At the corner of Canal and Magazine streets, and designed by the same folks who did the WWII juggernaut, is the Sazerac House Museum, which deftly pays tribute to the city’s fascinating cocktail culture, from the old rum distillery days, through the speakeasies of Prohibition, to today’s booze-fueled craft cocktail renaissance. There’s a working distillery onsite, stations for sampling famed cocktails such as the rye-based Sazerac and bourbon-based Teresa, virtual bartenders mixing up those drinks and others, and a huge retail area selling every brand of spirits in the house, from Buffalo Trace bourbon to Myers’s Rum to liqueurs and special stuff like Herbsaint (a fragrant stand-in for absinthe) and Peychaud’s Bitters. Sazerac’s place in New Orleans’ spirits scene dates back two centuries. If you’re given to enjoying an expertly concocted libation alongside that beautifully rolled Robusto — and who isn’t? — it’s a must.

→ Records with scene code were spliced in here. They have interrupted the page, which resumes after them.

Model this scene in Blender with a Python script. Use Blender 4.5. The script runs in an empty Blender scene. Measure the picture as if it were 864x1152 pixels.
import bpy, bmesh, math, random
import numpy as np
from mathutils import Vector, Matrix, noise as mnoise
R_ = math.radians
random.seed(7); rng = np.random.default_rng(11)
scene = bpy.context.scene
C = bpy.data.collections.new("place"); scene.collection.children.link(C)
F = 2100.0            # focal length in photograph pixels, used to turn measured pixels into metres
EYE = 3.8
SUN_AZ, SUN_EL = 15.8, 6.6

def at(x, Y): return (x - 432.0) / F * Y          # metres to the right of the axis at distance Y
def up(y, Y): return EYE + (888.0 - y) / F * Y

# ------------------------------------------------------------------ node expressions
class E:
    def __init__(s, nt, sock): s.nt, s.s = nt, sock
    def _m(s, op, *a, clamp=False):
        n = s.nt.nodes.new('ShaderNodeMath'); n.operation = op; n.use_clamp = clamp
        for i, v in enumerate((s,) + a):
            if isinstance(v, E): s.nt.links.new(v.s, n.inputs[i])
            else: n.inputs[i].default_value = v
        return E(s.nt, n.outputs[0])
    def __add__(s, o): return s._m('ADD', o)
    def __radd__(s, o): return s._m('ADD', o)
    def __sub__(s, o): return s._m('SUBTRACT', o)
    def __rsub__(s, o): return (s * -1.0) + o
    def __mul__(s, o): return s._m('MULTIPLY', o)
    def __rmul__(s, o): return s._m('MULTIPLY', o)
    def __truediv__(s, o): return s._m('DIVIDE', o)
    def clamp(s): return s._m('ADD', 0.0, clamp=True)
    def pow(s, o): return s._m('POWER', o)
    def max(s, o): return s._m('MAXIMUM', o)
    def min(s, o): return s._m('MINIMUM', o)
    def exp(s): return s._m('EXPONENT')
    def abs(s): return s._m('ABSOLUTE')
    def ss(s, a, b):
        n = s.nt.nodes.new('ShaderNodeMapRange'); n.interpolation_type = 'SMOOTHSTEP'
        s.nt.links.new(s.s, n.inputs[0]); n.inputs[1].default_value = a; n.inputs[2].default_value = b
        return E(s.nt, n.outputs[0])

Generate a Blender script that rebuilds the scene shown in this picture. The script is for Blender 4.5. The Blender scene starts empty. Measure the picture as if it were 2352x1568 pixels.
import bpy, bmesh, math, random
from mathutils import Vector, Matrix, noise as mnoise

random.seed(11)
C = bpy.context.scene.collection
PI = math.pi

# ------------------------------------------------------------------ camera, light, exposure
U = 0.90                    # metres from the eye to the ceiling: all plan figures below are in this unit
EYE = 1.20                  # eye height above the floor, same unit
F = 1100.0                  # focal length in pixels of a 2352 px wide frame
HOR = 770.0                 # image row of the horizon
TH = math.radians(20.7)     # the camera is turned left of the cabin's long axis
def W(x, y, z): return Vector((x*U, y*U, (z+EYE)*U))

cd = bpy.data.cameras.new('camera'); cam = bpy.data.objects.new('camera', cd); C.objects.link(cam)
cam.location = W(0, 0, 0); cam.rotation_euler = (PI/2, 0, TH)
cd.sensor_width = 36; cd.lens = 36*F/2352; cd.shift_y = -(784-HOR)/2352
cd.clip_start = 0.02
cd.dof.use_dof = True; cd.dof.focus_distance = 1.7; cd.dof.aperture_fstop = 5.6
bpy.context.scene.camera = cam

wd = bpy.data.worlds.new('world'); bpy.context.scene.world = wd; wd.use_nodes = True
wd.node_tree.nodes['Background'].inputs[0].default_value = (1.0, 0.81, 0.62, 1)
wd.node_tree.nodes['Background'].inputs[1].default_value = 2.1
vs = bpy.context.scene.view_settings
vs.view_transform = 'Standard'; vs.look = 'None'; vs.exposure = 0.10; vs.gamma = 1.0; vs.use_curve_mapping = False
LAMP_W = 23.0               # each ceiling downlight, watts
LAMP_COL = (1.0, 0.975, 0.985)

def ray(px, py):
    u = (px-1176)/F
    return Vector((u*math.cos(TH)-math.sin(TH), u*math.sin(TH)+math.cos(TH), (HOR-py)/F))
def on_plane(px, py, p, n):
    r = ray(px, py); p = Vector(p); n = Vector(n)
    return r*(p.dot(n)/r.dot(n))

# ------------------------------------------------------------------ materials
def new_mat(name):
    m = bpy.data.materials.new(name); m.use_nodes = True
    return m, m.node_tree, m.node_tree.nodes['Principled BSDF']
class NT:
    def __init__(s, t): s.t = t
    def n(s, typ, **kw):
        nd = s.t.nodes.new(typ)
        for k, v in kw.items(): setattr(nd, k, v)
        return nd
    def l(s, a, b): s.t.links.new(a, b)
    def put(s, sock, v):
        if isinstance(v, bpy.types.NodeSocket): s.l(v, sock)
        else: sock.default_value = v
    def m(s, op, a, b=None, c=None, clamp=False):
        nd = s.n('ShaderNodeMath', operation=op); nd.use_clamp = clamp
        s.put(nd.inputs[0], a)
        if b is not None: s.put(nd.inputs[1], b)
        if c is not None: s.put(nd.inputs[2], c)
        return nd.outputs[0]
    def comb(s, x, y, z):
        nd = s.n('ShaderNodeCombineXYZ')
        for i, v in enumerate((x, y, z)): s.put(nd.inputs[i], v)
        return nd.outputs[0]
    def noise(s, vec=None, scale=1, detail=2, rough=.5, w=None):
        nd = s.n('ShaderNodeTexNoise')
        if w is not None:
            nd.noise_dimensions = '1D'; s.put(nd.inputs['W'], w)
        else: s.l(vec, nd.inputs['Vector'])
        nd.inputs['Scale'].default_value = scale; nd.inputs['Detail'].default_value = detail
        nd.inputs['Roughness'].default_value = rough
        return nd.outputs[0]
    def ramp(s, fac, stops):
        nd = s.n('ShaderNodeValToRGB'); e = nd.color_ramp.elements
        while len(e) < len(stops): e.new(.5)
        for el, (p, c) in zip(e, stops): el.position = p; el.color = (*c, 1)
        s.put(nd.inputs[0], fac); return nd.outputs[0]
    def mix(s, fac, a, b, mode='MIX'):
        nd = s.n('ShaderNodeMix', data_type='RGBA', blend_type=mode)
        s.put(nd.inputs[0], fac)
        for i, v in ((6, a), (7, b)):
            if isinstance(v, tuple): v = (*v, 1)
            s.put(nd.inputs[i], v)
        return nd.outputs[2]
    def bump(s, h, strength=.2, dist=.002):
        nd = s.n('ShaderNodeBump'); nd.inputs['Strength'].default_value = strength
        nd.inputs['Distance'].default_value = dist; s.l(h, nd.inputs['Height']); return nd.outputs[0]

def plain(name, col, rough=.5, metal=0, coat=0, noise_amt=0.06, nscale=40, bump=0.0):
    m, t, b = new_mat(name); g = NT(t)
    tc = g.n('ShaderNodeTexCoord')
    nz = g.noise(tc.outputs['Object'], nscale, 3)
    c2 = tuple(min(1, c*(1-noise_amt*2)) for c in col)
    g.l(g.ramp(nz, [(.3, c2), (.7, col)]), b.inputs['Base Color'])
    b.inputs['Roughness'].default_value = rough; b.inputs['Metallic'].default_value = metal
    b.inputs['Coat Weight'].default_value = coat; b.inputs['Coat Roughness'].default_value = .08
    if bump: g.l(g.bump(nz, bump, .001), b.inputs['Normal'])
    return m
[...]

Want to take a Mississippi riverboat cruise or bayou fan boat foray with your favorite cigars at the ready? No problem. Do the hardcore tourist thing with a cemetery, ghost or pirate tour? Sure. Take in a live sporting event? Hell yes. This is New Orleans, man!
Sensory delight abounds in the music realm, too, with all the jazz-blues-Creole-Cajun-ragtime-rockin’ delicacy that hangs on the palate in a stew of styles no other American city can match. Mardi Gras never ends in certain pockets of the city. Jazz bands fill the heady French Quarter air year-round, bar bands crank it up as the sun descends, and music festivals large and small crowd the calendar. Pick a month or even a certain week, and your musical appetite is sure to be sated.
Same for your cigar, golf, fine food and flat-out fun appetites, in the other city that never sleeps — and will forever be friendly to fans of the leaf.
“Things are just more open down here,” said David Sharruf. “It’s getting to the point you can’t smoke anywhere, but hey, this is New Orleans, a town that was established by thieves, slaves and pirates. They’ve changed a lot but they’re not going to change everything, and there’s no place like it.”
Got that right. Let the good times — and the good smokes — roll.